The people of Parenzo now are more concerned with developing their commerce than with insisting upon their rights, and the quay presents a busy scene when the wine-boats are lading. The casks are so large that two are a load for a yoke of oxen. The cart has sloping sides, and a bed of fresh-cut boughs and hay acts as springs. One of the sides of the cart (of wicker or staves) is removed at the quay, and the casks are rolled down an inclined plane. There were much excitement and some danger as the lumbering weight was turned at right angles to its former course, which was towards the water. The fishermen were busy too; they catch spider-crabs with long spears ending in five prongs, at right angles to the shaft, and forming a kind of cage, which the crabs find it difficult to negotiate when they are raked out of the crannies of the rocks. There was a semi-lunar implement in the boats also, with four internal prongs, at the end of a long shaft, used for catching cuttle-fish.
At the hotel in which we stayed on our first visit there was a green-and-yellow parrot which was very tame. His accomplishments included the saying "Marietta, padrona, and hello" quite clearly, singing and laughing. Its mistress made it flirt with a highly coloured young lady on a poster in a very diverting fashion. At Fiume we saw two parrots of the same kind on perches outside a shop; and my friend, recollecting the friendly bird at Parenzo, made overtures to them, which were not received in the proper spirit, and I am sorry to say that his finger was sore for days after.

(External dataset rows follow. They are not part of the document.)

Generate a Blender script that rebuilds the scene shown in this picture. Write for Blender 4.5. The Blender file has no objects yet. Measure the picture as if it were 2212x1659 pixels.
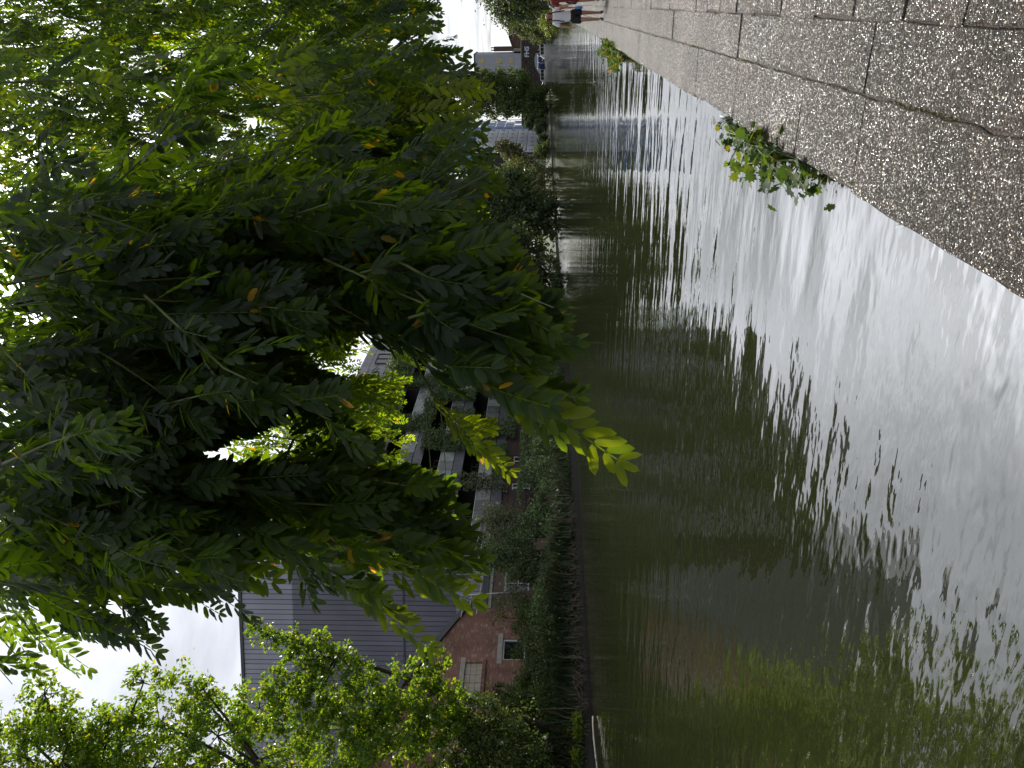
import bpy, math, random
import numpy as np
from mathutils import Vector, Matrix
rad = math.radians
rng = np.random.default_rng(11)
random.seed(5)
S = bpy.context.scene
COL = S.collection

# ------------------------------------------------------------------ camera frame
PSI, PIT = rad(26.3), rad(2.27)
CF = np.array([-math.sin(PSI)*math.cos(PIT), math.cos(PSI)*math.cos(PIT), math.sin(PIT)])
CR = np.array([math.cos(PSI), math.sin(PSI), 0.0])
CU = np.cross(CR, CF)
CC = np.array([0, 0, 1.7])
def ray(X, Y): return CF + CR*(829.5-Y)/1662 + CU*(1106-X)/1662
def P(X, Y, D): return CC + D*ray(X, Y)              # surveyed point at a given distance
def G(X, Y, z):
    r = ray(X, Y); return CC + r*(z-1.7)/r[2]          # point on a level
def B(X, Y, x):
    r = ray(X, Y); return CC + r*x/r[0]                # point on a wall parallel to the canal
UP = np.array([0, 0, 1.0])
SAZ, SEL = rad(14), rad(36)
SUN = np.array([-math.sin(SAZ)*math.cos(SEL), math.cos(SAZ)*math.cos(SEL), math.sin(SEL)])
def nrm(v):
    v = np.asarray(v, float); return v/(np.linalg.norm(v, axis=-1, keepdims=True)+1e-9)

# ------------------------------------------------------------------ object helpers
def tag(o, label=None, cat=None, group=None, kind=None):
    if label: o['label'] = label
    if cat: o['category'] = cat
    if group: o['group'] = group
    if kind: o['kind'] = kind
    return o
def thing(name, label, cat, loc=(0, 0, 0), rz=0, group=None):
    o = bpy.data.objects.new(name, None); COL.objects.link(o)
    o.location = Vector([float(c) for c in loc]); o.rotation_euler = (0, 0, rz); o.empty_display_size = .3
    return tag(o, label, cat, group)
def link(name, me, parent=None):
    o = bpy.data.objects.new(name, me); COL.objects.link(o)
    if parent:
        o.parent = parent
        o.matrix_parent_inverse = Matrix.Identity(4)
    return o

class MB:
    """collects polygons and links them as one mesh object (world coordinates)"""
    def __init__(s): s.v = []; s.f = []; s.m = []
    def poly(s, pts, m=0):
        n = len(s.v); s.v += [tuple(map(float, p)) for p in pts]; s.f.append(tuple(range(n, n+len(pts)))); s.m.append(m)
    def mesh(s, vs, fs, m=0):
        n = len(s.v); s.v += [tuple(map(float, p)) for p in vs]
        for f in fs: s.f.append(tuple(i+n for i in f)); s.m.append(m)
    def box(s, lo, hi, m=0, rz=0, bev=0):
        x0, y0, z0 = lo; x1, y1, z1 = hi
        vs = [(x0,y0,z0),(x1,y0,z0),(x1,y1,z0),(x0,y1,z0),(x0,y0,z1),(x1,y0,z1),(x1,y1,z1),(x0,y1,z1)]
        if bev:
            b = bev
            vs = vs[:4]+[(x0,y0,z1-b),(x1,y0,z1-b),(x1,y1,z1-b),(x0,y1,z1-b),(x0+b,y0+b,z1),(x1-b,y0+b,z1),(x1-b,y1-b,z1),(x0+b,y1-b,z1)]
            fs = [(3,2,1,0),(0,1,5,4),(1,2,6,5),(2,3,7,6),(3,0,4,7),(4,5,9,8),(5,6,10,9),(6,7,11,10),(7,4,8,11),(8,9,10,11)]
        else:
            fs = [(3,2,1,0),(4,5,6,7),(0,1,5,4),(1,2,6,5),(2,3,7,6),(3,0,4,7)]
        if rz:
            cx, cy = (x0+x1)/2, (y0+y1)/2; c, q = math.cos(rz), math.sin(rz)
            vs = [(cx+(x-cx)*c-(y-cy)*q, cy+(x-cx)*q+(y-cy)*c, z) for x, y, z in vs]
        s.mesh(vs, fs, m)
    def tube(s, pts, radii, n=8, m=0, caps=True):
        pts = np.asarray(pts, float); k = len(pts)
        if np.isscalar(radii): radii = [radii]*k
        vs = []; fs = []; last = None
        for i in range(k):
            t = pts[min(i+1, k-1)]-pts[max(i-1, 0)]; t = nrm(t)
            if last is None:
                a = np.cross(t, UP)
                if np.linalg.norm(a) < .1: a = np.cross(t, [1, 0, 0])
            else: a = last-t*np.dot(last, t)
            a = nrm(a); last = a; b = np.cross(t, a)
            for j in range(n):
                w = 2*math.pi*j/n
                vs.append(pts[i]+radii[i]*(a*math.cos(w)+b*math.sin(w)))
        for i in range(k-1):
            for j in range(n):
                j2 = (j+1) % n
                fs.append((i*n+j, i*n+j2, (i+1)*n+j2, (i+1)*n+j))
        if caps: fs += [tuple(range(n-1, -1, -1)), tuple(range((k-1)*n, k*n))]
        s.mesh(vs, fs, m)
    def prism(s, poly2, axis, a0, a1, m=0):
        """poly2 (u,v) extruded along axis 'x' (u=y) or 'y' (u=x)"""
        n = len(poly2)
        q = (lambda u, v, a: (a, u, v)) if axis == 'x' else ((lambda u, v, a: (u, a, v)) if axis == 'y' else (lambda u, v, a: (u, v, a)))
        vs = [q(u, v, a0) for u, v in poly2]+[q(u, v, a1) for u, v in poly2]
        fs = [tuple(range(n-1, -1, -1)), tuple(range(n, 2*n))]+[(i, (i+1) % n, n+(i+1) % n, n+i) for i in range(n)]
        s.mesh(vs, fs, m)
    def build(s, name, mats, parent=None, smooth=False, fix=True):
        me = bpy.data.meshes.new(name)
        v = s.v
        if parent is not None and fix:
            mi = parent_matrix(parent).inverted()
            v = [tuple(mi @ Vector(p)) for p in s.v]
        me.from_pydata(v, [], s.f)
        for q in (mats if isinstance(mats, (list, tuple)) else [mats]): me.materials.append(q)
        me.polygons.foreach_set('material_index', s.m)
        if smooth: me.polygons.foreach_set('use_smooth', [True]*len(s.f))
        me.update()
        if fix:
            import bmesh
            bm = bmesh.new(); bm.from_mesh(me); bmesh.ops.recalc_face_normals(bm, faces=bm.faces[:]); bm.to_mesh(me); bm.free()
        return link(name, me, parent)
def parent_matrix(o):
    m = Matrix.Translation(o.location) @ Matrix.Rotation(o.rotation_euler.z, 4, 'Z')
    return parent_matrix(o.parent) @ m if o.parent else m

# ------------------------------------------------------------------ materials
def nt(name):
    m = bpy.data.materials.new(name); m.use_nodes = True
    t = m.node_tree; b = t.nodes['Principled BSDF']
    return m, t.nodes, t.links, b
def mat(name, c, rough=.7, var=.25, scale=3.0, bump=0.0, bscale=40, metal=0, spec=.4, coord='Object', stretch=None):
    m, N, L, b = nt(name)
    b.inputs['Roughness'].default_value = rough; b.inputs['Metallic'].default_value = metal
    b.inputs['Specular IOR Level'].default_value = spec
    tc = N.new('ShaderNodeTexCoord'); src = tc.outputs[coord]
    if stretch:
        mp = N.new('ShaderNodeMapping'); mp.inputs['Scale'].default_value = stretch; L.new(src, mp.inputs[0]); src = mp.outputs[0]
    n = N.new('ShaderNodeTexNoise'); n.inputs['Scale'].default_value = scale; n.inputs['Detail'].default_value = 7; n.inputs['Roughness'].default_value = .65
    L.new(src, n.inputs['Vector'])
    r = N.new('ShaderNodeValToRGB')
    r.color_ramp.elements[0].position = .28; r.color_ramp.elements[1].position = .72
    r.color_ramp.elements[0].color = tuple(x*(1-var) for x in c)+(1,)
    r.color_ramp.elements[1].color = tuple(min(1, x*(1+var)) for x in c)+(1,)
    L.new(n.outputs['Fac'], r.inputs[0]); L.new(r.outputs[0], b.inputs['Base Color'])
    if bump:
        n2 = N.new('ShaderNodeTexNoise'); n2.inputs['Scale'].default_value = bscale; n2.inputs['Detail'].default_value = 5
        L.new(src, n2.inputs['Vector'])
        bp = N.new('ShaderNodeBump'); bp.inputs['Strength'].default_value = bump; bp.inputs['Distance'].default_value = .02
        L.new(n2.outputs['Fac'], bp.inputs['Height']); L.new(bp.outputs[0], b.inputs['Normal'])
    return m
def leafmat(name, stops, tl=.45, warm=(1.7, 1.55, .45), rough=.42, spec=.35):
    m, N, L, b = nt(name)
    a = N.new('ShaderNodeAttribute'); a.attribute_name = 'rnd'
    r = N.new('ShaderNodeValToRGB')
    while len(r.color_ramp.elements) < len(stops): r.color_ramp.elements.new(.5)
    for e, (p, c) in zip(r.color_ramp.elements, stops): e.position = p; e.color = tuple(c)+(1,)
    L.new(a.outputs['Fac'], r.inputs[0]); L.new(r.outputs[0], b.inputs['Base Color'])
    b.inputs['Roughness'].default_value = rough; b.inputs['Specular IOR Level'].default_value = spec
    mx = N.new('ShaderNodeMix'); mx.data_type = 'RGBA'; mx.blend_type = 'MULTIPLY'; mx.inputs[0].default_value = 1
    L.new(r.outputs[0], mx.inputs[6]); mx.inputs[7].default_value = tuple(warm)+(1,)
    t = N.new('ShaderNodeBsdfTranslucent'); L.new(mx.outputs[2], t.inputs['Color'])
    ms = N.new('ShaderNodeMixShader'); ms.inputs[0].default_value = tl
    L.new(b.outputs[0], ms.inputs[1]); L.new(t.outputs[0], ms.inputs[2])
    L.new(ms.outputs[0], N['Material Output'].inputs['Surface'])
    return m
def brickmat(name, c1, c2, mortar, bw=.225, bh=.075):
    m, N, L, b = nt(name); b.inputs['Roughness'].default_value = .9
    tc = N.new('ShaderNodeTexCoord'); sp = N.new('ShaderNodeSeparateXYZ'); cb = N.new('ShaderNodeCombineXYZ')
    L.new(tc.outputs['Object'], sp.inputs[0])
    ad = N.new('ShaderNodeMath'); ad.operation = 'ADD'; L.new(sp.outputs[0], ad.inputs[0]); L.new(sp.outputs[1], ad.inputs[1])
    L.new(ad.outputs[0], cb.inputs[0]); L.new(sp.outputs[2], cb.inputs[1])
    br = N.new('ShaderNodeTexBrick'); br.inputs['Scale'].default_value = 1; br.inputs['Brick Width'].default_value = bw
    br.inputs['Row Height'].default_value = bh; br.inputs['Mortar Size'].default_value = .007
    br.inputs['Color1'].default_value = tuple(c1)+(1,); br.inputs['Color2'].default_value = tuple(c2)+(1,); br.inputs['Mortar'].default_value = tuple(mortar)+(1,)
    L.new(cb.outputs[0], br.inputs['Vector'])
    # scattered pale bricks and stains
    vo = N.new('ShaderNodeTexVoronoi'); vo.inputs['Scale'].default_value = 1
    vsc = N.new('ShaderNodeVectorMath'); vsc.operation = 'MULTIPLY'; vsc.inputs[1].default_value = (1/bw, 1/bh, 1); L.new(cb.outputs[0], vsc.inputs[0]); L.new(vsc.outputs[0], vo.inputs['Vector'])
    sp2 = N.new('ShaderNodeSeparateColor'); L.new(vo.outputs['Color'], sp2.inputs[0])
    gt = N.new('ShaderNodeMath'); gt.operation = 'GREATER_THAN'; gt.inputs[1].default_value = .9; L.new(sp2.outputs[0], gt.inputs[0])
    f = N.new('ShaderNodeMath'); f.operation = 'MULTIPLY'; f.inputs[1].default_value = .5; L.new(gt.outputs[0], f.inputs[0])
    mx = N.new('ShaderNodeMix'); mx.data_type = 'RGBA'; L.new(f.outputs[0], mx.inputs[0]); L.new(br.outputs[0], mx.inputs[6]); mx.inputs[7].default_value = (.42, .33, .27, 1)
    no = N.new('ShaderNodeTexNoise'); no.inputs['Scale'].default_value = .9; no.inputs['Detail'].default_value = 8; L.new(tc.outputs['Object'], no.inputs['Vector'])
    rp = N.new('ShaderNodeValToRGB'); rp.color_ramp.elements[0].position = .3; rp.color_ramp.elements[0].color = (.55, .55, .55, 1); rp.color_ramp.elements[1].position = .65; L.new(no.outputs[0], rp.inputs[0])
    m2 = N.new('ShaderNodeMix'); m2.data_type = 'RGBA'; m2.blend_type = 'MULTIPLY'; m2.inputs[0].default_value = .8
    L.new(mx.outputs[2], m2.inputs[6]); L.new(rp.outputs[0], m2.inputs[7]); L.new(m2.outputs[2], b.inputs['Base Color'])
    bp = N.new('ShaderNodeBump'); bp.inputs['Strength'].default_value = .6; bp.inputs['Distance'].default_value = .01
    L.new(br.outputs['Fac'], bp.inputs['Height']); bp.invert = True; L.new(bp.outputs[0], b.inputs['Normal'])
    return m

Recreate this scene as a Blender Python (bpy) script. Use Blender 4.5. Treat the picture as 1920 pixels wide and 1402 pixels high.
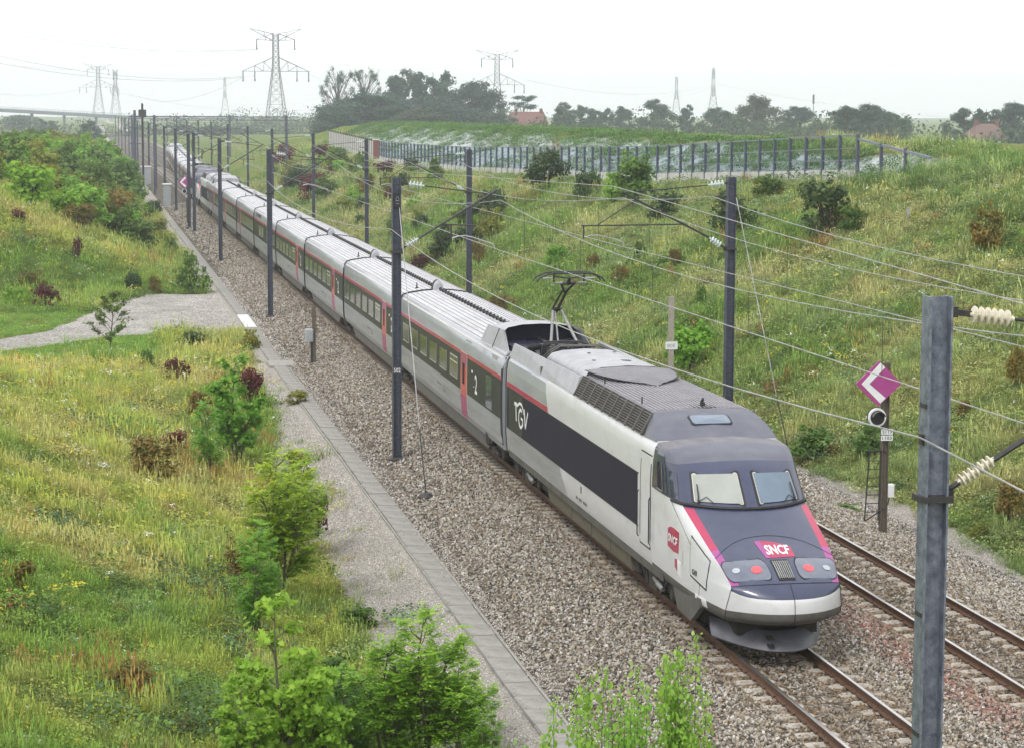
import bpy, math, random
import numpy as np
from mathutils import Vector, Matrix

for _o in list(bpy.data.objects):
    bpy.data.objects.remove(_o)
S = bpy.context.scene
COL = S.collection
random.seed(7)
RNG = np.random.default_rng(11)
R = math.radians

# ------------------------------------------------------------------ camera
F_PX, TH, PS, RO, CAM_H, CAM_X = 4211.7, .1165, .1864, .0031, 10.3176, -12.8147
_c, _s = math.cos, math.sin
FW = np.array([_s(PS)*_c(TH), _c(PS)*_c(TH), -_s(TH)])
RT0 = np.array([_c(PS), -_s(PS), 0.0])
UP0 = np.cross(RT0, FW)
RT = _c(RO)*RT0 + _s(RO)*UP0
UP = -_s(RO)*RT0 + _c(RO)*UP0
EYE = np.array([CAM_X, 0.0, CAM_H])
cd = bpy.data.cameras.new('camera')
cam = bpy.data.objects.new('camera', cd)
COL.objects.link(cam)
cd.sensor_fit = 'HORIZONTAL'
cd.sensor_width = 36.0
cd.lens = F_PX/1920*36
cd.clip_start = .5
cd.clip_end = 20000
cam.matrix_world = Matrix(((RT[0], UP[0], -FW[0], EYE[0]), (RT[1], UP[1], -FW[1], EYE[1]),
                           (RT[2], UP[2], -FW[2], EYE[2]), (0, 0, 0, 1)))
S.camera = cam

# ------------------------------------------------------------------ sky and sun
SUN_EL, SUN_AZ = R(52), R(222)          # azimuth measured clockwise from +Y (down the line)
w = bpy.data.worlds.new('World')
S.world = w
w.use_nodes = True
nt = w.node_tree
nt.nodes.clear()
sky = nt.nodes.new('ShaderNodeTexSky')
sky.sky_type = 'NISHITA'
sky.sun_disc = False
sky.sun_elevation = SUN_EL
sky.sun_rotation = SUN_AZ
sky.air_density = 1.0
sky.dust_density = 2.0
sky.ozone_density = 1.0
hs = nt.nodes.new('ShaderNodeHueSaturation')
hs.inputs['Saturation'].default_value = .16       # cloud cover: an almost colourless sky
bg = nt.nodes.new('ShaderNodeBackground')
bg.inputs['Strength'].default_value = .15
wo = nt.nodes.new('ShaderNodeOutputWorld')
cl = nt.nodes.new('ShaderNodeMix')                # even overcast layer over the clear-sky radiance
cl.data_type = 'RGBA'
cl.inputs['Factor'].default_value = .8
cl.inputs['B'].default_value = (10.2, 10.2, 10.25, 1)
nt.links.new(sky.outputs[0], hs.inputs['Color'])
nt.links.new(hs.outputs[0], cl.inputs['A'])
nt.links.new(cl.outputs['Result'], bg.inputs['Color'])
nt.links.new(bg.outputs[0], wo.inputs['Surface'])
sl = bpy.data.lights.new('sun', 'SUN')
sl.energy = 1.5
sl.angle = R(11)
sl.color = (1.0, .965, .91)
so = bpy.data.objects.new('sun', sl)
COL.objects.link(so)
_sd = Vector((_s(SUN_AZ)*_c(SUN_EL), _c(SUN_AZ)*_c(SUN_EL), _s(SUN_EL)))
so.rotation_euler = _sd.to_track_quat('Z', 'Y').to_euler()
so.location = (-60, -60, 120)

S.view_settings.view_transform = 'Standard'
S.view_settings.look = 'None'
S.view_settings.exposure = .08
S.view_settings.gamma = 1.0
S.view_settings.use_curve_mapping = False
S.cycles.use_denoising = True
S.cycles.max_bounces = 5
S.cycles.diffuse_bounces = 2
S.cycles.glossy_bounces = 2
S.cycles.transmission_bounces = 3
S.cycles.transparent_max_bounces = 10
S.cycles.volume_bounces = 1
S.cycles.use_light_tree = False
S.cycles.adaptive_threshold = .02
S.cycles.caustics_reflective = False
S.cycles.caustics_refractive = False
S.cycles.sample_clamp_indirect = 4
HAZE = .00034

# ------------------------------------------------------------------ helpers
def proj(p):
    d = np.asarray(p, float)-EYE
    z = d @ FW
    return 960+F_PX*(d @ RT)/z, 701-F_PX*(d @ UP)/z
def ray(px, py):
    return FW*F_PX+(px-960)*RT+(701-py)*UP
def at_y(px, py, Y):
    v = ray(px, py)
    return EYE+v*(Y/v[1])

def link(o, parent=None):
    COL.objects.link(o)
    if parent is not None:
        o.parent = parent
    return o
def tag(o, label=None, cat=None, group=None, kind=None):
    if label: o['label'] = label
    if cat: o['category'] = cat
    if group: o['group'] = group
    if kind: o['kind'] = kind
    return o
def empty(name, loc=(0, 0, 0), rz=0.0, parent=None):
    o = bpy.data.objects.new(name, None)
    o.empty_display_size = .3
    o.location = loc
    o.rotation_euler = (0, 0, rz)
    return link(o, parent)
KIDS = {}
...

There is record of a joust held at Parenzo as late as February 14, 1745. There must have been diverting incidents on that occasion, since the combatants contended with unfamiliar weapons which had been long out of use!
Parenzo is poor in records of craftsmen, and its only artist of repute is Bernardo of Parenzo, who was much employed in his day; pictures by him are preserved in the Accademia at Venice, the Doria Gallery, Rome, in the Louvre, and at Modena. He studied at Padua with Mantegna, under Squarcione, and executed frescoes and chiaroscuro arabesques in the cloister of S. Giustina in that city. When the Austrians converted the convent to military uses the paintings were plastered over, and, although again uncovered in 1895, they were found to be in a much damaged condition. Bernardo died in 1531.